Let's flip this commandment over to what it says to us in the positive. Every "thou shalt not" includes an affirmation. "Thou shalt not kill," for instance, is an affirmation of life. Likewise, refraining from wrongly using the name of the Lord is an encouragement, like last week's commandment, to be free of the need to use or control life. The truth is, we can't control people, any more than we can control God. Using or abusing others, like trying to do so with God, is not only harmful to them, it is counter-productive/harmful to us. In the long run it only leaves us empty, which is what "vanity" means. To use the Lord's name in vain, is to empty it of any meaning. God might as well be dead, which is how many of us feel when our prayers "in Jesus' name" seem to go unanswered. Prayer, however is not about controlling God. It is about standing before the burning bush of the One who said "I am who I am," and being motivated in directions we might not have chosen. Have you ever noticed how our prayers are often answered in ways different from how we might have anticpated them to be? The good news is that God takes our bumbling, vain, often wrong-headed desires and fashions them into something real, not false, full, not empty. That's the positive side of this negative word.

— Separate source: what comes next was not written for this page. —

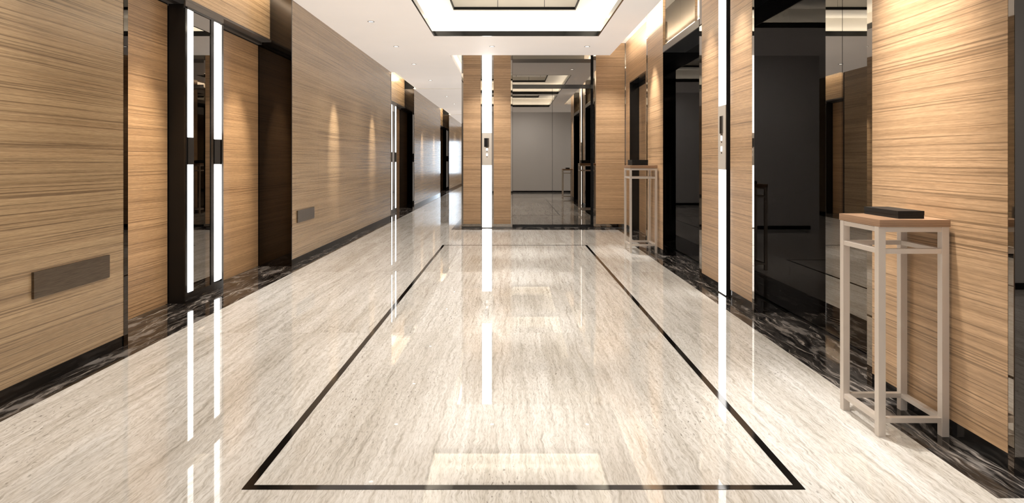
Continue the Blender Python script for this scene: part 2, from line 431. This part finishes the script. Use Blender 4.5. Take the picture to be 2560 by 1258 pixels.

Lord God, you are who you are. Because of this, we are who we are. Free us from the need to use, abuse, and control. Deliver me from the temptation to use this prayer to clarify the points of my sermon. Whatever significance and impact these words have come not from my eloquence, but from your Spirit freely moving amid these people. You fill our emptiness in ways we cannot foresee, but only receive by faith. In you we find meaning and purpose. In a world of window dressing, you have made us, and continue to make us real. Help us, then, to be "real" in relation to you. This we pray in the name of the One who knows us by the fruit we bear, by what we treasure in our hearts. Amen.